In Guarding Against Bad Habits.
Stop before cultivating an inordinate self-conceit, and remember that real worth is mostly modest, while those persons are the vainest who have the least to be vain of.
Stop before contracting a habit of exaggeration. This is the stock-in-trade of the cheap penny-a-liner, while the strength of the true historian lies in conscientious statement.
Stop short of fancying that such exaggeration can impress others with your imaginative powers. Were this true, the grimaces of a baboon might be ascribed to emotional fine frenzy.
Stop before contracting the habit of lying, even in a harmless way. But this fault is as naturally the outgrowth of extravagance or looseness of statement, as is the noxious weed of the miscellaneous muck that stimulates it into useless being.

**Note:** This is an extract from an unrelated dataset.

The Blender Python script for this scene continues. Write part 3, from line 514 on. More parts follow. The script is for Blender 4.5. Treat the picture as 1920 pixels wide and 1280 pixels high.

Stop short of listlessness in word, look and deed. A perfunctory person is never in demand, and Rip Van Winkle only indemnified society in sleeping out his twenty years.
Stop, and do nothing, rather than procrastinate indefinitely. Untrustworthiness is the final result of procrastination, and a reputation for that is tantamount to elimination from the world’s employment.
Stop far short of any indulgence that can affect your general reputation. “The two most precious things this side the grave,” says Lacon, “are our reputation and our life; the most contemptible whisper may deprive us of the one, the weakest weapon of the other.”
Stop the use of tobacco, if addicted to it, but especially in the form of chewing, the vileness of this practice is in no wise mitigated by its prevalence.
Stop smoking, also, at its first threatened inroad upon the general health. To persist in it thereafter is a confession of both moral and mental weakness.
Stop on the threshold of gambling of every description, and, if already in the toils, shut down on the practice with all the ponderosity at your command.
Stop, moreover, and understand that gambling—the worship of chance—is death to the soul, to faith in human nature, to man’s nobler attributes. In this regard, it is more literally demoralizing than alcoholic drunkenness; and there is yet to be found the veteran professional gambler who is not a materialistic atheist.
Stop, once more, and remember that every man who will play cards for money, will in time, cheat. He may set out honestly enough, but it is only a question of time before he will take an unfair advantage in self-defense. What, then, can be thought of a practice that almost necessitates dishonesty?
Stop—hold! That “D—n!” upon thy lips! Would not “Confound it!” “The deuce take it!” or simply “Bless me!” emphasize resentment or annoyance equally well? Or, still better, is there any need for emphasis at all?
Stop, above all, before falling into the profane habit, upon no provocation. A passionless, half-conscious interlarding of speech with oaths and epithets is as idiotic as it is disgusting.
Stop on the verge of becoming anecdotal to excess. Second only to the confirmed scandal-bearer is the friend whose encounter one must dodge for fear of being made the repository of some long-winded anecdote, or pointless pun.
Stop short of narrating indecent stories. Unfortunately, nearly all stories of much point that are interchanged among men are of this description; ergo, eschew the retailing of them, on your own part, altogether.
Stop before becoming the slave of any depraved appetite. To take the appetite for strong drink as an illustration, it is a terrible enchantress—siren, bacchante, or task-mistress, at will. One can seldom coquette with but he marries her at last; when, like the Lamia of the legend, she turns to a serpent in the embrace, and her dalliance is despair and death.
Stop before contracting a habit of belittling or sneering at what you do not understand. This is but the pasteboard buckler with which the fool would shield his self-love.
Stop before habitually ascribing mean or sordid motives to others upon mere conjecture.
Stop short of any habit that can fruitlessly waste one’s time or substance, since the one is more than money, because, once dissipated, it can never be replaced, and the other is the very means of life.